Ainsi, pour ceux dont le quotient familial dépasse 153 783 €, et seulement pour eux, les gains sur les crypto-monnaies étaient taxés à plus de 60% (45+17,7 = 62,2% exactement). Mais cela ne concerne finalement que 50 000 personnes en France…
Une flat tax à 30%
En mai dernier, je me risquais à une lecture de la « nouvelle » fiscalité, après que le Conseil d’État avait décidé de déplacer l’imposition des plus-values sur les crypto-monnaies de la catégorie des bénéfices non commerciaux vers la catégorie des biens meubles.
La taxation forfaitaire s’élevait désormais à 19%, soit 36,2% avec les prélèvements sociaux de 17,2% qui restaient, eux, inchangés.
Pour ceux d’entre vous qui remplissaient alors leur déclaration 2017 – en calculant eux-mêmes leurs gains via les prix d’achat et de revente – l’impôt à payer était de 34,5% des plus-values (on ajoutait aux 19% les 15,5% de prélèvements sociaux encore en vigueur en 2017).
Je concluais qu’on pouvait « raisonnablement s’attendre à une optimisation, dès l’automne, de la fiscalité associée aux cryptos ».
Initialement prévu à la fin du mois d’octobre, le projet de loi finances fut définitivement voté jeudi 15 novembre.
Le régime, qui tente de définir une fois pour toutes les conditions de prélèvements de l’État sur vos plus-values, entrera en vigueur au 1er janvier 2019.
En octobre dernier, j’évoquais dans une vidéo les propos de Pierre Person – député LREM et rapporteur du projet de loi – selon lequel on se dirigeait « vers l’introduction du prélèvement forfaitaire unique (PFU) à 30% sur les plus-values réalisées sur les crypto-monnaies ».
Bonne nouvelle : ce taux de 30% sera en effet appliqué.
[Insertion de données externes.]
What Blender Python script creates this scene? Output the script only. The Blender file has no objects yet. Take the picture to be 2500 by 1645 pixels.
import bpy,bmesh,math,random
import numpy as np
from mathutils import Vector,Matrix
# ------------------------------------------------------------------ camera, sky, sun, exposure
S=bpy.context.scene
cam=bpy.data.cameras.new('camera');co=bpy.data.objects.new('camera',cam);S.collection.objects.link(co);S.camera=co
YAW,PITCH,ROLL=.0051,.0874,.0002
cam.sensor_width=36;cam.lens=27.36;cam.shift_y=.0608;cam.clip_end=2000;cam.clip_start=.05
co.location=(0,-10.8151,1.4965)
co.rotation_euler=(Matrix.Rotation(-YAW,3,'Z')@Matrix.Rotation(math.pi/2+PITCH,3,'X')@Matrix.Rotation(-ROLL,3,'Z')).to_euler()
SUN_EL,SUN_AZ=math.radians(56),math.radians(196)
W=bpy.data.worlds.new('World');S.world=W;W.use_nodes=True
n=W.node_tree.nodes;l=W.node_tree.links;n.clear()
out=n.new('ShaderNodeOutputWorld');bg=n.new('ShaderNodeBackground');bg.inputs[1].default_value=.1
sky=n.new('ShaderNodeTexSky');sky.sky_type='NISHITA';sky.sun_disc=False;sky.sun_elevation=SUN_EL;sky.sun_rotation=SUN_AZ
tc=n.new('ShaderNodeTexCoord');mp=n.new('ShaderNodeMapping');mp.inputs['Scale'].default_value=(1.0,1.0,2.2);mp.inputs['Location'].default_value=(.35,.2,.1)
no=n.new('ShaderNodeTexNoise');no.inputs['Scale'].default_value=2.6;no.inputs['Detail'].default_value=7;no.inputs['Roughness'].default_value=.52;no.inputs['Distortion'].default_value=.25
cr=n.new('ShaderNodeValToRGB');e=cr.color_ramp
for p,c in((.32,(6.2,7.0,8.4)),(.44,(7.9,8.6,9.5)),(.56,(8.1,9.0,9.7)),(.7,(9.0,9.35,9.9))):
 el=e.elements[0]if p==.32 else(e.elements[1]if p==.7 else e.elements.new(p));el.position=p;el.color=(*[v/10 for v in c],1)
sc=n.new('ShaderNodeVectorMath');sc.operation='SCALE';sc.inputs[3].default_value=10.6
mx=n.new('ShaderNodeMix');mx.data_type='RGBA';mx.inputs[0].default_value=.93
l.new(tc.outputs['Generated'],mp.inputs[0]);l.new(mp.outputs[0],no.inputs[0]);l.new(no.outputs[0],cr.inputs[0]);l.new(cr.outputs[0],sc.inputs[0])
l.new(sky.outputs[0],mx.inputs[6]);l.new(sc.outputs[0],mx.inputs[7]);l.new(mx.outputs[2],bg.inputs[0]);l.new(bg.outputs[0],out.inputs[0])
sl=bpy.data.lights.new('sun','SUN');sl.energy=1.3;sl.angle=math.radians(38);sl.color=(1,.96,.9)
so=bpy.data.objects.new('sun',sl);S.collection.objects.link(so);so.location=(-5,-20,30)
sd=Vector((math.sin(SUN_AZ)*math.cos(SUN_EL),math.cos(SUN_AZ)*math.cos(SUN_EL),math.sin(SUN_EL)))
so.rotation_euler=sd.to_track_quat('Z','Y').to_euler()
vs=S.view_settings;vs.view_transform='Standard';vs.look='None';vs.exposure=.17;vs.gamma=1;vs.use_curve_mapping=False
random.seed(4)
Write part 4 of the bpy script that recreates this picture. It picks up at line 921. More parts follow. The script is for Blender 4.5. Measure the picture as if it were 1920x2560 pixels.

Le taux global sera de 30%, mais Bercy n’a pas voulu employer le terme PFU et prendre ainsi le risque d’encourager le parallèle avec les valeurs mobilières.
Le trading entre cryptos exonéré
Sur le terrain du trading entre crypto-monnaies qui nous intéresse particulièrement, le gouvernement semblait refuser encore l’obstacle. Ainsi, selon Pierre Person, l’investisseur allait avoir deux possibilités : « Soit il justifiera chacune des plus-values et les soumettra au PFU, soit il n’en sera pas capable et sera soumis à un forfait lors du transfert en euros. »
On n’osait imaginer le casse-tête de l’investisseur qui a diversifié son portefeuille de crypto-monnaies, mais également ses portefeuilles en les répartissant sur différentes plateformes/wallets tel que nous le conseillons, et qui devrait désormais préciser et justifier chacune de ses transactions passées…
Finalement, les opérations entre crypto-monnaies seront bel et bien exonérées d’impôts car elles ne donnent pas lieu à une sortie de cash en euros.
Par ailleurs, un autre amendement a été adopté par les députés : il prévoit un abattement de 305 euros sur les plus-values. Au final, pour les particuliers, on passe d’une exonération de 5 000 € (bien meuble) à 305 € (alignement sur l’abattement de 305 € du régime micro BNC)…
On pourra également regretter que d’autres pays européens pratiquent des taux d’imposition inférieurs à 20 %, et on ne peut que constater que cette nouvelle fiscalité conserve certaines de ses parts d’ombre. Mais c’est aussi notre chance, comme le précise Kendrick Nguyen, fondateur de Republic.co et invité du dernier numéro mensuel d’Altucher Crypto Trader : « Je pense que beaucoup d’agents et d’auditeurs du fisc sont actuellement en formation en interne, pour apprendre ce que signifient ces actifs et comment ils fonctionnent. »
En France, l’horizon s’éclaircit pour les crypto-monnaies. Et la mise en place d’un cadre plus « stable », tel qu’il était exigé par de nombreux acteurs, pourrait favoriser l’afflux de capitaux institutionnels et gagner, dans leur sillage, la confiance du grand public.
Mais n’oublions pas qu’il s’agit d’un phénomène extrêmement récent à l’échelle de l’Histoire, et que les États n’ont pas encore pris la mesure de cette révolution monétaire. Il y a une semaine, à l’occasion du G20 à Buenos Aires, le groupe s’est mis d’accord sur la nécessité de mettre en place un cadre spécifique pour la taxation de toute activité liée aux crypto-monnaies.
Ils se sont donné rendez-vous en 2019.